According to a top official from SBI, banks need to be given a “stronger overview” of the lending policies used by non-bank lenders that borrow from them.
According to C S Setty, managing director of the biggest lender in the nation, non-bank financing firms and microfinance organizations should adhere to the same risk underwriting and credit monitoring standards as the bigger banks from whom they borrow money.
It should be highlighted that banks offer loans to these non-bank lenders and also participate in onlending agreements, wherein an NBFC or MFI evaluates a borrower and uses its distribution and collection experience to issue a loan.
Setty emphasized that non-bank lenders should adhere to the same risk underwriting and credit monitoring standards as the bigger banks from whom they borrow, saying “the banks should have a stronger overview on lending practices of borrowers from the non-banking lenders.”
Because loans to NBFCs and MFIs make up a significant amount of banks’ lending, he said, banks must be “mindful of aggregate risk of the incipient stress, if any.”
According to Setty, a banker’s responsibility is to evaluate risk, manage it, and set a price for it. He also said that NBFCs have taken a lot of loans over the last five or six years. Additionally, he made it plain that bank loans to these organizations shouldn’t be considered financial sector loans since they eventually benefit the real economy.
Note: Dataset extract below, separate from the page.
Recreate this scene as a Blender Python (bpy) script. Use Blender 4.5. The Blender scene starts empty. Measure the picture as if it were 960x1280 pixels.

What are the governance criteria that MFIs adhere to, if you take them as an example? And what are the norms of evaluation and quality that NBFCs are using while underwriting? Because we are the biggest lender to both the NBFC and MFI sectors, these two pose a combined danger to the banking industry, he added.
Setty said that SBI is not actively seeking to expand its network of 65,000 business correspondents but rather is concentrating on providing them with the technology tools necessary to supply additional banking products.
He also said that in order to extend its network, the bank is concentrating on unbanked urban, suburban, and rural regions.